Public discussion about bitcoin reveals economic illiteracy

The biggest cryptocurrency has gained notable attention lately, and as the technical and social foundations of the blockchain-based currency seem very uncertain even to the crypto investors themselves, critical analysis can be found all over regardless of political position.

As times goes by without the crypto ecosystem totally failing, an educated mind would raise the bar and demand more and more sophisticated explanations and less repetition of just same old comparisons to tulip bubble. It is not a novel approach either to claim that a volatile asset could not serve as a currency and basis for economic calculation for the whole world. The current boom of crypto investing within the core community as such is a manifestation that people do not treat it as a major currency, despite the possibility to perform some payments with it.

An economic commentator "Mr Money Mustache" strongly criticizes bitcoin in the Guardian, a media with left leanings. As some of you may have noticed, political left is more concerned about the underlying libertarianism and free market attitudes behind crypto scene. For example, Paul Krugman called bitcoin "evil" for its potential disruption against statist establishment. Even the scarce thought leaders of the right have not acknowledged this nor praised it despite their friendlier attitude towards free markets.

I am not going to go through the full text and analyze each point which I could agree or disagree. It is merely one especially interesting notion that sheds light on the economic understanding of his frame group:

"Government-issued currencies have value because they represent human trust and cooperation."

It is true that government institutionalization is a big factor that improves status of an asset or currency. However, it is the violence monopoly and enforcement that is the difference, not trust. Taxes are collected in fiat currencies such as euros and dollars, which have an official status. Their demand is driven up by force.

An economist named Ludwig von Mises defined it nearly a hundred years ago: "the state is an apparatus of coercion and compulsion". Even though you "trust" in the existence and ability of force to secure the monopoly status of a currency, there is not much actual "human trust" or "cooperation" in comparison to voluntary exchange.

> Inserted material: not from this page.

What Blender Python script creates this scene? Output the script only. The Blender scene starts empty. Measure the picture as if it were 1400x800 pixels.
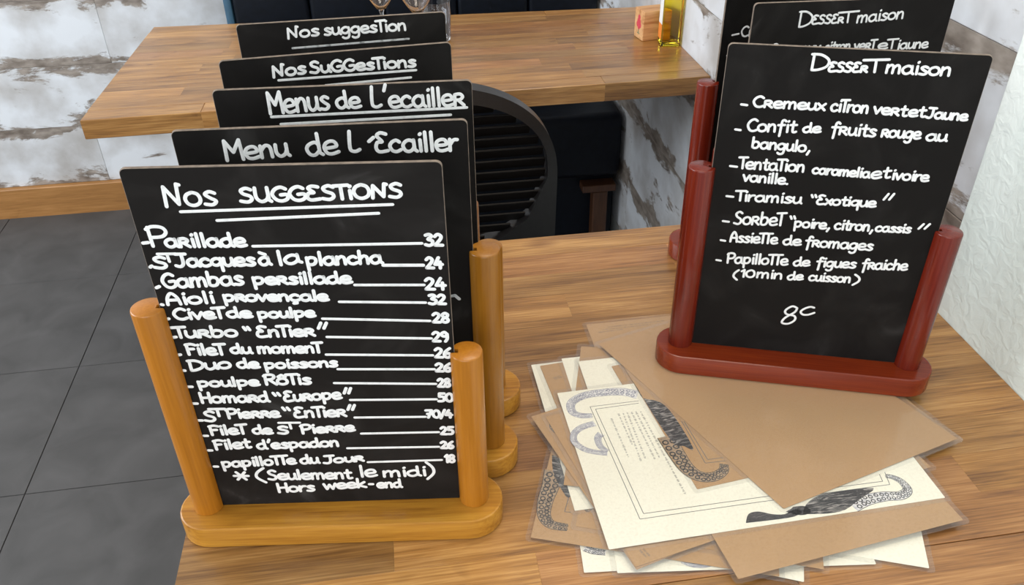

In fact, the markets for cryptocurrencies and other more traditional assets without a monopoly status are more based on "human trust" and "cooperation". If the left wanted to improve their economic literacy and show it in discussions about bitcoin, they should merely stay honest and not mix beautiful words like "human trust" and "cooperation" with compulsion and coercion.

Think of a bully who leaves a bullied kid alone for the fact that his big brother is big, furious and ready to visit with a baseball bat. According to the logic of the left, the relationship between this bully and the bullied could be defined as "human trust" and "cooperation". It is really the big brother and his strength that are trusted here. Inability to realize this fundamental difference is related to the problems that make people trust planned economies and political schemes that have a disastrous track record in the past.